How A Phone Call Saved Nick Kyrgios From Taking A Break From Tennis

Nick Kyrgios (zimbio.com)

If somebody told Nick Kyrgios two months ago that he would score back-to-back straight set wins over Novak Djokovic, he probably would have laughed in their face.

On Wednesday evening the Australian illustrated his fine talent with a comprehensive 6-4, 7-6(3), dismissal of world No.2 Djokovic, who was unable to grab a single break point opportunity. Kyrgios’ ability to produce blistering serves combined with some delicate drop shots has sent warning signals out ahead of his next mouthwatering clash. A meeting with the formidable Roger Federer.

“There is no doubt that he has a big game, and that game that he has can and should be for a top 10, top 5 player.” Djokovic said about Kyrgios following his loss.

The recent triumphs of Kyrgios comes less than two months after he contemplated stepping away from the sport for a break. His start to the season was far from smooth. Returning to the tour after a suspension due to ‘unsportsmanlike conduct’, the 21-year-old succumbed in a five-set epic against Andreas Seppi during the second round at the Australian Open. The loss took Kyrgios into a ‘dark place’ as he was heavily scrutinised by many in his home country.

“After Australia it was tough. Obviously it felt like the whole of Australia was against me after I lost. Even though no other Australian did really well, but I copped it all, I felt.” Said Kyrgios.
“I was in a dark place, didn’t want to play for a bit. I was going to take a break for who knows?
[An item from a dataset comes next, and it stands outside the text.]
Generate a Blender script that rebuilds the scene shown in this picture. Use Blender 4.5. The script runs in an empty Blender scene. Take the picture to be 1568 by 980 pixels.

I was talking to my team, like, I can’t really play anymore.”

On the verge of despair with his tennis career, the turnaround began thanks to a phone call made by Lleyton Hewitt. Hewitt, who has mentored Kyrgios in recent years, asked him to participate in Australia’s Davis Cup tie against the Czech Republic. It was a routine call, but one that triggered a resurgence in Kyrgios’ passion for the sport.

“Rusty (Hewitt’s nickname) called me up and then he really wanted me to come play Davis Cup. And that was the best thing I could have done, come back and be with the boys, and I found some enjoyment practicing again.” He said.
“I don’t know what happened. Something — something switched, and now I’m really enjoying it again. We still talk to this day, the whole Davis Cup team.
“I think that’s helped me the most.”

Since his Davis Cup experience, Kyrgios has progressed to back-to-back semifinals in ATP tournaments. At this week’s Masters 1000 event in Indian Wells he has progressed to the quarter-finals for the first time in his career.

The Bad Boy image

Despite the run of convincing results, Kyrgios still has his critics due to his sometimes questionable behaviour. His latest antic occurred in the doubles when he casually went to a member of the crowd to have some of their chips before starting his match.

Kyrgios’ bad-boy association looks set to hang over him for the foreseeable future. Still, the world No.16 maintains that is anything but bad.

“I haven’t done anything against the law. I haven’t drink-drive, haven’t shot someone, I haven’t stolen. I’m not a bad person. In the scheme of things, you put it in perspective, I’m really not a bad person.” He pointed out when questioned about his ‘bad-guy image’.

Love him or hate him, Kyrgios looks set to mean business this year. The only issue hindering him is his consistency on the tour.